# Requirement
Locate each line holding the string "objects" and copy it.

# Raw data
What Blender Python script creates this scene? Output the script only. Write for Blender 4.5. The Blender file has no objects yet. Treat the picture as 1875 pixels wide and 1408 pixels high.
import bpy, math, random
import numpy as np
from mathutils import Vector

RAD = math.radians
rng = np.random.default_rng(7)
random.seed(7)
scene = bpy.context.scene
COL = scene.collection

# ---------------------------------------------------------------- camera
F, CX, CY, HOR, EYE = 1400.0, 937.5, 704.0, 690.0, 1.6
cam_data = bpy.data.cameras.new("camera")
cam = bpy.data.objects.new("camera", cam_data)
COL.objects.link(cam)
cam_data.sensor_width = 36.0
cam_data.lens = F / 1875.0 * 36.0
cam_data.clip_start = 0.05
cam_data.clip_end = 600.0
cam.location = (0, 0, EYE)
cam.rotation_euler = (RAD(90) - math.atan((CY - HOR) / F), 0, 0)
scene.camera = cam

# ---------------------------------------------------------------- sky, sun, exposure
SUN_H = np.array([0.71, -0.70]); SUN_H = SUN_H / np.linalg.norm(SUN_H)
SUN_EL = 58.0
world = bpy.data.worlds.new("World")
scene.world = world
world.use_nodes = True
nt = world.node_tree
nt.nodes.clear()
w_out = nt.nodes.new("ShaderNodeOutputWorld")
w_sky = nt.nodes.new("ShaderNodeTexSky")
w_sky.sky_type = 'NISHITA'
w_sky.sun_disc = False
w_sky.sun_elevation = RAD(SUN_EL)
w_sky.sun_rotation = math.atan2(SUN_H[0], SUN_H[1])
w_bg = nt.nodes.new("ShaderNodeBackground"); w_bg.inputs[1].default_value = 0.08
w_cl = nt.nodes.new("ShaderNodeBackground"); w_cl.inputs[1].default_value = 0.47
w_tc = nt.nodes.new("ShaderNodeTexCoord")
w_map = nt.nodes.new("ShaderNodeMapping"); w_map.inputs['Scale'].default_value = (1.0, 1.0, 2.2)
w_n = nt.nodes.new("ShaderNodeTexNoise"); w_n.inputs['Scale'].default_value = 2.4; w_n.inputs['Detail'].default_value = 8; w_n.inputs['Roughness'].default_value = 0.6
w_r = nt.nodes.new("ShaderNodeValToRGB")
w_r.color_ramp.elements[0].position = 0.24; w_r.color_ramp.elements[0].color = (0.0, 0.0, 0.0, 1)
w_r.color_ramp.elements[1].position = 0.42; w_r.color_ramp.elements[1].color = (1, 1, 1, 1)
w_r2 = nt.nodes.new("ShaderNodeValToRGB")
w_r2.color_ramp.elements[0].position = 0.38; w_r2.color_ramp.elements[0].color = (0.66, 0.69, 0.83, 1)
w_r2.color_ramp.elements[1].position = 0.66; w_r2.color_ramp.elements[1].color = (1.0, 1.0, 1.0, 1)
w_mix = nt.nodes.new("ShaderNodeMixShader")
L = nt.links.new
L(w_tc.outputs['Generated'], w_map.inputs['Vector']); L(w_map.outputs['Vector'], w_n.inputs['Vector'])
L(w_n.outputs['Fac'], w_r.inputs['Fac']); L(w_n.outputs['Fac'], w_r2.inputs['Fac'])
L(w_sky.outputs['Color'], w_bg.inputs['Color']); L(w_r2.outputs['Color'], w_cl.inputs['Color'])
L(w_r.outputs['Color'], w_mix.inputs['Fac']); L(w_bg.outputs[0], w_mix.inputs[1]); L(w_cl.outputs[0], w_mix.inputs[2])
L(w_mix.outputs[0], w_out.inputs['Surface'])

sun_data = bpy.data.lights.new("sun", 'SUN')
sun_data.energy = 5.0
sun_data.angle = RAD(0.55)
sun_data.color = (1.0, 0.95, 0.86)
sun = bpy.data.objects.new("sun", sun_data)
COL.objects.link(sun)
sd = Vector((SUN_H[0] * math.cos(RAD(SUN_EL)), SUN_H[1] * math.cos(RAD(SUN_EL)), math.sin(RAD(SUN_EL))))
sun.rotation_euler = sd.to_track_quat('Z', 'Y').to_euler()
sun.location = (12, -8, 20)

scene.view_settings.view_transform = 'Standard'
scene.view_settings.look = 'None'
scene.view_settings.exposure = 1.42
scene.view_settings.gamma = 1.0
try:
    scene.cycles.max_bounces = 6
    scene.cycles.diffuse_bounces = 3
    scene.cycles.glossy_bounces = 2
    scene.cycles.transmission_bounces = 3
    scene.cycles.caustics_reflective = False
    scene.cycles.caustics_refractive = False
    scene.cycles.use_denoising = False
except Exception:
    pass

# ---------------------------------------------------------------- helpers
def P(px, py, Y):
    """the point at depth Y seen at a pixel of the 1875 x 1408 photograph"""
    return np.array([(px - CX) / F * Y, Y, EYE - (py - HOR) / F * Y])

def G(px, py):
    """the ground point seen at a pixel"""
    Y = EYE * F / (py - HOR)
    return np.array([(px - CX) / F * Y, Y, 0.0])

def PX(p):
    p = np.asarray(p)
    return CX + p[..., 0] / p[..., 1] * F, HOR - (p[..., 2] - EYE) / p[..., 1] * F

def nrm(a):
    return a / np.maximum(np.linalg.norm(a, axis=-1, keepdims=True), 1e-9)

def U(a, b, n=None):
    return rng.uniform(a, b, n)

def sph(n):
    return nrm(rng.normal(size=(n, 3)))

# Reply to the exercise
What Blender Python script creates this scene? Output the script only. Write for Blender 4.5. The Blender file has no objects yet. Treat the picture as 1875 pixels wide and 1408 pixels high.
cam = bpy.data.objects.new("camera", cam_data)
COL.objects.link(cam)
sun = bpy.data.objects.new("sun", sun_data)
COL.objects.link(sun)